Professional Activities (or what I do to keep out of trouble)

Professor Leveson is recently retired as Editor-in-Chief of IEEE Transactions on Software Engineering, an elected member of the Board of Directors of the Computing Research Association and the Board of Directors of the International Council on Systems Engineering, a member of the National Research Council Commission on Engineering and Technical Systems, and a member of the ACM Committee on Computers and Public Policy. Recently she chaired a National Research Council study evaluating the Space Shuttle software process and is currently a committee member on a NRC study of computers in nuclear power plants. Dr.
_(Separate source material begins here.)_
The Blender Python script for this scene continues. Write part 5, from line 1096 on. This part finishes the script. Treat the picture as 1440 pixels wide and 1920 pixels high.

Leveson is a Fellow of the ACM and was awarded the 1995 AIAA Information Systems Award for contributions in space and aeronautics computer technology and science for "developing the field of software safety and for promoting responsible software and system engineering practices where life and property are at stake."

Short Courses

Dr. Leveson gives a short course on software safety for industry once a year in the summer. This class is not affiliated with the university. For information about this year's class, click here. A list of companies and government agencies that have sent employees to the class can be found here.

Commercial Ventures (or Yeah, but what can you do for me right now?)

Dr. Leveson and some students (both former and present) have started a company to commercialize our ideas. For more information about Safeware Engineering Corporation, click here.

Publications

This year, Dr. Leveson's new book on software safety, (Safeware: System Safety and Computers, Addison-Wesley, 1995) was published. Recent research papers are available via the web and a list of easily accessible other research papers is also available.

Two popular papers you might find interesting and fun to read:

  • High-Pressure Steam Engines and Computer Software. This paper started as a keynote address at the International Conference on Software Engineering in Melbourne, Australia) and later was published in IEEE Software, October 1994.
  • The Therac-25 Accidents. This paper is an updated version of the original IEEE Computer (July 1993) article. It also appears in the appendix of my book.

  • An essay about the future of software engineering will appear in a special 50th anniversary issue of the CACM, February 1997: Software Engineering: A Look Back and a Path to the Future.

    Women in computer science papers:

  • Women In Computer Science . This is a report I wrote for the NSF CISE Cross-Disciplinary Activities Advisory Committee in December 1989.
  • Educational Pipeline Issues for Women: A transcript of a presentation I made to the Snowbird Meeting of CS and CE department chairs a few years ago. It also appeared in Computer Research News, but I have no idea when.